[Requirements] All entries below need to be written out exactly, but without their pictures.

===============

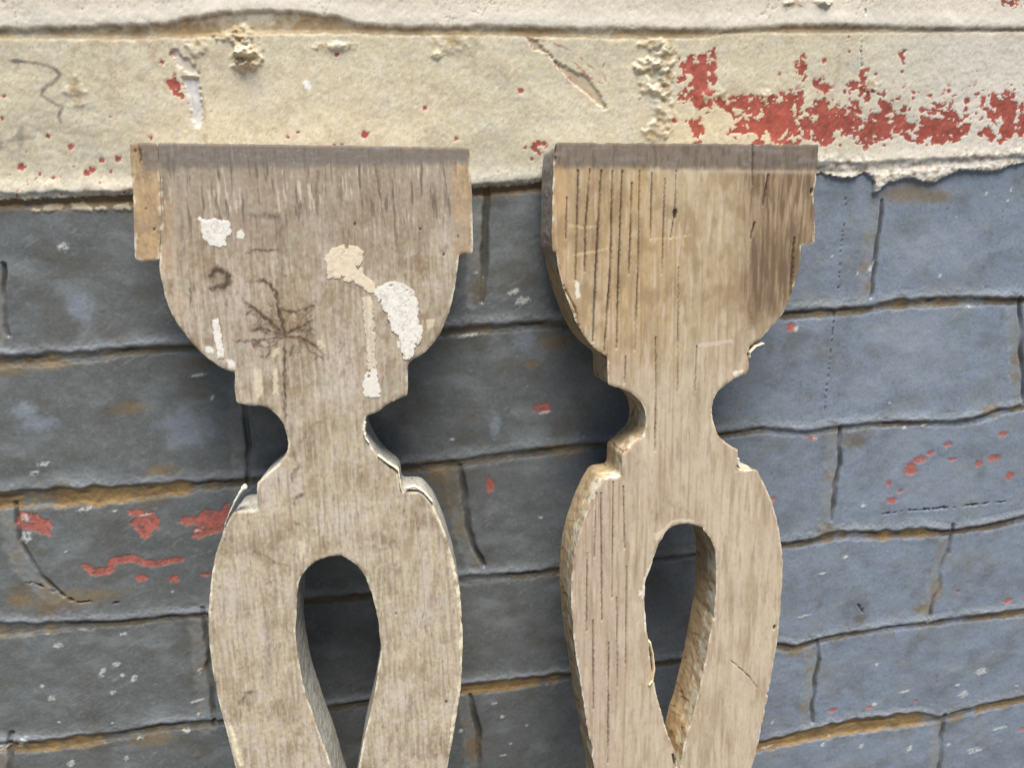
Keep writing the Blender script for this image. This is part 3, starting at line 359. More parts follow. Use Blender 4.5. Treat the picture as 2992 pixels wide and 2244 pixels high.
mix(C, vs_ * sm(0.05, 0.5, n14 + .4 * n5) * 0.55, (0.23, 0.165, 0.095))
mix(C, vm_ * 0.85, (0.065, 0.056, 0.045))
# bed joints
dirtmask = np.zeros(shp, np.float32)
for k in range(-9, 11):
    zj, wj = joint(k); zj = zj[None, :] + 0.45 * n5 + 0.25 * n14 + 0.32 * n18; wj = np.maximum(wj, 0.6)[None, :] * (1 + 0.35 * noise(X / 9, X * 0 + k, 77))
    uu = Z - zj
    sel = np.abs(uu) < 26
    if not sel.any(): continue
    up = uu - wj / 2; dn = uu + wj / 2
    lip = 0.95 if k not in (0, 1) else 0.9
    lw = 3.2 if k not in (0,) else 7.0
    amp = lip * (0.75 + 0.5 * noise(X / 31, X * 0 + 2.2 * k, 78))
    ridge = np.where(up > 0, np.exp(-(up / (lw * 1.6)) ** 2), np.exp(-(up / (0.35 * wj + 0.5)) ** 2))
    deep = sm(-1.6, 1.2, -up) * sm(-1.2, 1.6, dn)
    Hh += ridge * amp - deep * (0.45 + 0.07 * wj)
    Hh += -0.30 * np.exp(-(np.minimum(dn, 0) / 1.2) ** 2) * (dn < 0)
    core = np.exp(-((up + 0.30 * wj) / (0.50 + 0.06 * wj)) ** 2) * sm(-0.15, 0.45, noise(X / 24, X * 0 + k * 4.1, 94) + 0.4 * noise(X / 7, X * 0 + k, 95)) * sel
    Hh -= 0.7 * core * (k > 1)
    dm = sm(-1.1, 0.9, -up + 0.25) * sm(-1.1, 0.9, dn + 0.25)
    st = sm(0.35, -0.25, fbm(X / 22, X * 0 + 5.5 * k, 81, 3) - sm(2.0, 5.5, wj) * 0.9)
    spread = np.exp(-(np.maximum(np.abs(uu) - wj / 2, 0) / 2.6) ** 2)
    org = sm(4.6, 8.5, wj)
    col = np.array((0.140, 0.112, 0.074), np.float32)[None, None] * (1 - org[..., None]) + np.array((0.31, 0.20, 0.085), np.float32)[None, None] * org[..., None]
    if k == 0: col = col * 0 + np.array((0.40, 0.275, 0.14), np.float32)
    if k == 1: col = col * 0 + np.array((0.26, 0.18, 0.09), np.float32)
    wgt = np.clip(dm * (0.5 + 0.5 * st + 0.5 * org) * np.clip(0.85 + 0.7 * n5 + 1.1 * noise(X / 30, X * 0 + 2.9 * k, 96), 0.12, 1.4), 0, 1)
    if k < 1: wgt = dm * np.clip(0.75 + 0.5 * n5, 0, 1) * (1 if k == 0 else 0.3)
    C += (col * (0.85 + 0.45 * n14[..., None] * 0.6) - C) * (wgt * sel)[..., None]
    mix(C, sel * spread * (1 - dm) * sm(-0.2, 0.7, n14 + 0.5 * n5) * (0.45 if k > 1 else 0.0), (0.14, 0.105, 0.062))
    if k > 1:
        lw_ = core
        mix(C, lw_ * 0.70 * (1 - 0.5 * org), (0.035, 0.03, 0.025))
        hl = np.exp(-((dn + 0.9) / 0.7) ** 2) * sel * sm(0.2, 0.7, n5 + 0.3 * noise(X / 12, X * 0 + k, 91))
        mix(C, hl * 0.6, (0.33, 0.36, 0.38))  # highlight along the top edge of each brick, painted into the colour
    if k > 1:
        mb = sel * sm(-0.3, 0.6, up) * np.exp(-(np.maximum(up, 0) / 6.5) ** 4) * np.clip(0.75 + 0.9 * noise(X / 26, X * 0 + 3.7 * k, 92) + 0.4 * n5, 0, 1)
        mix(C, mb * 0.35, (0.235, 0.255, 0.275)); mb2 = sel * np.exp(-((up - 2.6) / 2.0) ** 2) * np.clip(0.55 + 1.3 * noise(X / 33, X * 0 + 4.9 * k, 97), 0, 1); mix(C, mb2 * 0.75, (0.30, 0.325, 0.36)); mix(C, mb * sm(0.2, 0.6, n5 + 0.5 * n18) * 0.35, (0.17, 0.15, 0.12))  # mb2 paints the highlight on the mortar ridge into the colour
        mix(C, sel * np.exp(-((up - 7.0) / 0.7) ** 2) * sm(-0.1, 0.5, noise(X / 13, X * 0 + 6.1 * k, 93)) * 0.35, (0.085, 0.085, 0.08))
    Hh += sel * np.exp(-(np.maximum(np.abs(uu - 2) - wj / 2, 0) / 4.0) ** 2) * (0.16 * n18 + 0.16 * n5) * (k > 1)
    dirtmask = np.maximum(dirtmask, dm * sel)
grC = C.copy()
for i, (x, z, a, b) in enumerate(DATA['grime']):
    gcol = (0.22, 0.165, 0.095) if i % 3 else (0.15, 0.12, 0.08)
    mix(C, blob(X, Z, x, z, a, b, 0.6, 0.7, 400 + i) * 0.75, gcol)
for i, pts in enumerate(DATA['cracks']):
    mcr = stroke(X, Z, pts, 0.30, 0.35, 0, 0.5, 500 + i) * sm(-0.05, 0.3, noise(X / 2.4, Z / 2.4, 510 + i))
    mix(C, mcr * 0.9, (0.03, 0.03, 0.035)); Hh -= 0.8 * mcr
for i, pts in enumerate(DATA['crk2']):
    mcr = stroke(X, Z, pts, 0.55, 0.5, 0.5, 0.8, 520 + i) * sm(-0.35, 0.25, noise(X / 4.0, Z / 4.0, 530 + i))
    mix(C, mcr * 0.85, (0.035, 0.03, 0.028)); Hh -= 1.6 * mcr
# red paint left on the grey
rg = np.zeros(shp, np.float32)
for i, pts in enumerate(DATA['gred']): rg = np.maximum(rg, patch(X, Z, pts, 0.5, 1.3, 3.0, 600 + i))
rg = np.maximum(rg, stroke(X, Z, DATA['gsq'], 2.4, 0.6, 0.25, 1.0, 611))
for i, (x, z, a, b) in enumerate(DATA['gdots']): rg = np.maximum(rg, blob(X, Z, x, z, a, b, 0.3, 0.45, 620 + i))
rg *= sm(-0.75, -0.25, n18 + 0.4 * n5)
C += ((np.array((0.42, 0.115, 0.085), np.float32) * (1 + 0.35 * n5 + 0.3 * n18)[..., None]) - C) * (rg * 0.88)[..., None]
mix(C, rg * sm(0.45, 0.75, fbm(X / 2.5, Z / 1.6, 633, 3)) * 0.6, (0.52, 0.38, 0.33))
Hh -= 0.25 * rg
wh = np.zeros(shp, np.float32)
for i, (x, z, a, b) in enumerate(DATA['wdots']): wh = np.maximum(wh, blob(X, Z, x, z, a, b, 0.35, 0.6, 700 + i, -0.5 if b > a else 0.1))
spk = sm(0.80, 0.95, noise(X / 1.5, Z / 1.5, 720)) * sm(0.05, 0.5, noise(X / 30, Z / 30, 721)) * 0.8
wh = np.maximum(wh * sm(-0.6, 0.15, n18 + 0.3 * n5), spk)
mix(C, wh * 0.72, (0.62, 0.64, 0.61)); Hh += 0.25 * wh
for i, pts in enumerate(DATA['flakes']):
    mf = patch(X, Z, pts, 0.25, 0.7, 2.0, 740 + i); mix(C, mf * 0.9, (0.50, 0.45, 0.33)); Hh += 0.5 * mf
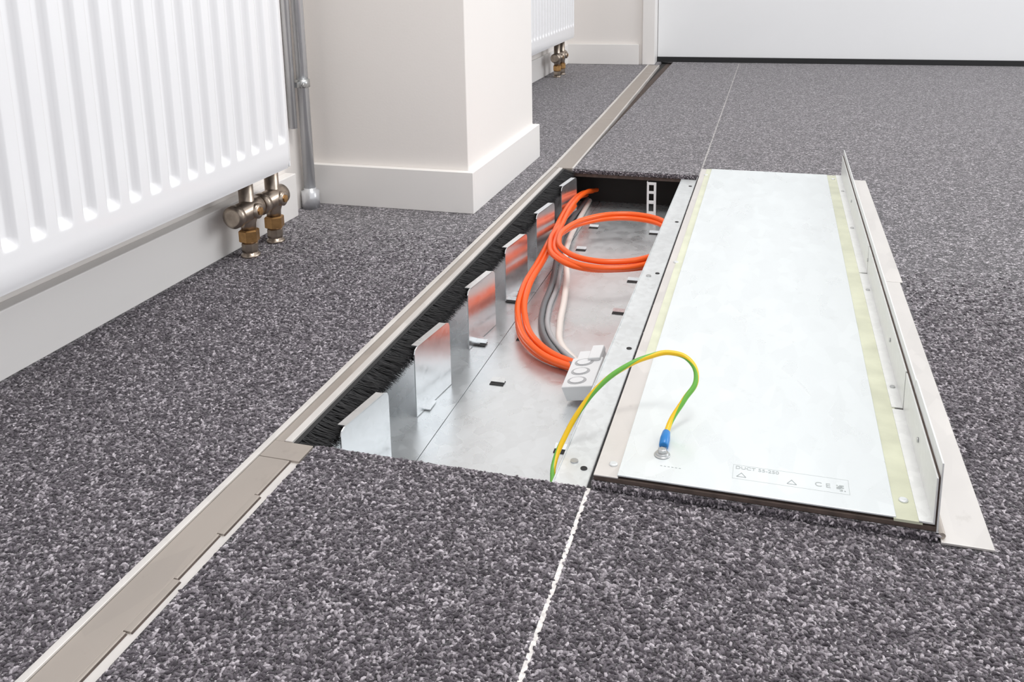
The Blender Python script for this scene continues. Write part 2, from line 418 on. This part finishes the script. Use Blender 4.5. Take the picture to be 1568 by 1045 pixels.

===============

[Finished task]
Keep writing the Blender script for this image. This is part 3, starting at line 359. More parts follow. Use Blender 4.5. Treat the picture as 2992 pixels wide and 2244 pixels high.
mix(C, vs_ * sm(0.05, 0.5, n14 + .4 * n5) * 0.55, (0.23, 0.165, 0.095))
mix(C, vm_ * 0.85, (0.065, 0.056, 0.045))
# bed joints
dirtmask = np.zeros(shp, np.float32)
for k in range(-9, 11):
    zj, wj = joint(k); zj = zj[None, :] + 0.45 * n5 + 0.25 * n14 + 0.32 * n18; wj = np.maximum(wj, 0.6)[None, :] * (1 + 0.35 * noise(X / 9, X * 0 + k, 77))
    uu = Z - zj
    sel = np.abs(uu) < 26
    if not sel.any(): continue
    up = uu - wj / 2; dn = uu + wj / 2
    lip = 0.95 if k not in (0, 1) else 0.9
    lw = 3.2 if k not in (0,) else 7.0
    amp = lip * (0.75 + 0.5 * noise(X / 31, X * 0 + 2.2 * k, 78))
    ridge = np.where(up > 0, np.exp(-(up / (lw * 1.6)) ** 2), np.exp(-(up / (0.35 * wj + 0.5)) ** 2))
    deep = sm(-1.6, 1.2, -up) * sm(-1.2, 1.6, dn)
    Hh += ridge * amp - deep * (0.45 + 0.07 * wj)
    Hh += -0.30 * np.exp(-(np.minimum(dn, 0) / 1.2) ** 2) * (dn < 0)
    core = np.exp(-((up + 0.30 * wj) / (0.50 + 0.06 * wj)) ** 2) * sm(-0.15, 0.45, noise(X / 24, X * 0 + k * 4.1, 94) + 0.4 * noise(X / 7, X * 0 + k, 95)) * sel
    Hh -= 0.7 * core * (k > 1)
    dm = sm(-1.1, 0.9, -up + 0.25) * sm(-1.1, 0.9, dn + 0.25)
    st = sm(0.35, -0.25, fbm(X / 22, X * 0 + 5.5 * k, 81, 3) - sm(2.0, 5.5, wj) * 0.9)
    spread = np.exp(-(np.maximum(np.abs(uu) - wj / 2, 0) / 2.6) ** 2)
    org = sm(4.6, 8.5, wj)
    col = np.array((0.140, 0.112, 0.074), np.float32)[None, None] * (1 - org[..., None]) + np.array((0.31, 0.20, 0.085), np.float32)[None, None] * org[..., None]
    if k == 0: col = col * 0 + np.array((0.40, 0.275, 0.14), np.float32)
    if k == 1: col = col * 0 + np.array((0.26, 0.18, 0.09), np.float32)
    wgt = np.clip(dm * (0.5 + 0.5 * st + 0.5 * org) * np.clip(0.85 + 0.7 * n5 + 1.1 * noise(X / 30, X * 0 + 2.9 * k, 96), 0.12, 1.4), 0, 1)
    if k < 1: wgt = dm * np.clip(0.75 + 0.5 * n5, 0, 1) * (1 if k == 0 else 0.3)
    C += (col * (0.85 + 0.45 * n14[..., None] * 0.6) - C) * (wgt * sel)[..., None]
    mix(C, sel * spread * (1 - dm) * sm(-0.2, 0.7, n14 + 0.5 * n5) * (0.45 if k > 1 else 0.0), (0.14, 0.105, 0.062))
    if k > 1:
        lw_ = core
        mix(C, lw_ * 0.70 * (1 - 0.5 * org), (0.035, 0.03, 0.025))
        hl = np.exp(-((dn + 0.9) / 0.7) ** 2) * sel * sm(0.2, 0.7, n5 + 0.3 * noise(X / 12, X * 0 + k, 91))
        mix(C, hl * 0.6, (0.33, 0.36, 0.38))  # highlight along the top edge of each brick, painted into the colour
    if k > 1:
        mb = sel * sm(-0.3, 0.6, up) * np.exp(-(np.maximum(up, 0) / 6.5) ** 4) * np.clip(0.75 + 0.9 * noise(X / 26, X * 0 + 3.7 * k, 92) + 0.4 * n5, 0, 1)
        mix(C, mb * 0.35, (0.235, 0.255, 0.275)); mb2 = sel * np.exp(-((up - 2.6) / 2.0) ** 2) * np.clip(0.55 + 1.3 * noise(X / 33, X * 0 + 4.9 * k, 97), 0, 1); mix(C, mb2 * 0.75, (0.30, 0.325, 0.36)); mix(C, mb * sm(0.2, 0.6, n5 + 0.5 * n18) * 0.35, (0.17, 0.15, 0.12))  # mb2 paints the highlight on the mortar ridge into the colour
        mix(C, sel * np.exp(-((up - 7.0) / 0.7) ** 2) * sm(-0.1, 0.5, noise(X / 13, X * 0 + 6.1 * k, 93)) * 0.35, (0.085, 0.085, 0.08))
    Hh += sel * np.exp(-(np.maximum(np.abs(uu - 2) - wj / 2, 0) / 4.0) ** 2) * (0.16 * n18 + 0.16 * n5) * (k > 1)
    dirtmask = np.maximum(dirtmask, dm * sel)
grC = C.copy()
for i, (x, z, a, b) in enumerate(DATA['grime']):
    gcol = (0.22, 0.165, 0.095) if i % 3 else (0.15, 0.12, 0.08)
    mix(C, blob(X, Z, x, z, a, b, 0.6, 0.7, 400 + i) * 0.75, gcol)
for i, pts in enumerate(DATA['cracks']):
    mcr = stroke(X, Z, pts, 0.30, 0.35, 0, 0.5, 500 + i) * sm(-0.05, 0.3, noise(X / 2.4, Z / 2.4, 510 + i))
    mix(C, mcr * 0.9, (0.03, 0.03, 0.035)); Hh -= 0.8 * mcr
for i, pts in enumerate(DATA['crk2']):
    mcr = stroke(X, Z, pts, 0.55, 0.5, 0.5, 0.8, 520 + i) * sm(-0.35, 0.25, noise(X / 4.0, Z / 4.0, 530 + i))
    mix(C, mcr * 0.85, (0.035, 0.03, 0.028)); Hh -= 1.6 * mcr
# red paint left on the grey
rg = np.zeros(shp, np.float32)
for i, pts in enumerate(DATA['gred']): rg = np.maximum(rg, patch(X, Z, pts, 0.5, 1.3, 3.0, 600 + i))
rg = np.maximum(rg, stroke(X, Z, DATA['gsq'], 2.4, 0.6, 0.25, 1.0, 611))
for i, (x, z, a, b) in enumerate(DATA['gdots']): rg = np.maximum(rg, blob(X, Z, x, z, a, b, 0.3, 0.45, 620 + i))
rg *= sm(-0.75, -0.25, n18 + 0.4 * n5)
C += ((np.array((0.42, 0.115, 0.085), np.float32) * (1 + 0.35 * n5 + 0.3 * n18)[..., None]) - C) * (rg * 0.88)[..., None]
mix(C, rg * sm(0.45, 0.75, fbm(X / 2.5, Z / 1.6, 633, 3)) * 0.6, (0.52, 0.38, 0.33))
Hh -= 0.25 * rg
wh = np.zeros(shp, np.float32)
for i, (x, z, a, b) in enumerate(DATA['wdots']): wh = np.maximum(wh, blob(X, Z, x, z, a, b, 0.35, 0.6, 700 + i, -0.5 if b > a else 0.1))
spk = sm(0.80, 0.95, noise(X / 1.5, Z / 1.5, 720)) * sm(0.05, 0.5, noise(X / 30, Z / 30, 721)) * 0.8
wh = np.maximum(wh * sm(-0.6, 0.15, n18 + 0.3 * n5), spk)
mix(C, wh * 0.72, (0.62, 0.64, 0.61)); Hh += 0.25 * wh
for i, pts in enumerate(DATA['flakes']):
    mf = patch(X, Z, pts, 0.25, 0.7, 2.0, 740 + i); mix(C, mf * 0.9, (0.50, 0.45, 0.33)); Hh += 0.5 * mf
The Blender Python script for this scene continues. Write part 2, from line 418 on. This part finishes the script. Use Blender 4.5. Take the picture to be 1568 by 1045 pixels.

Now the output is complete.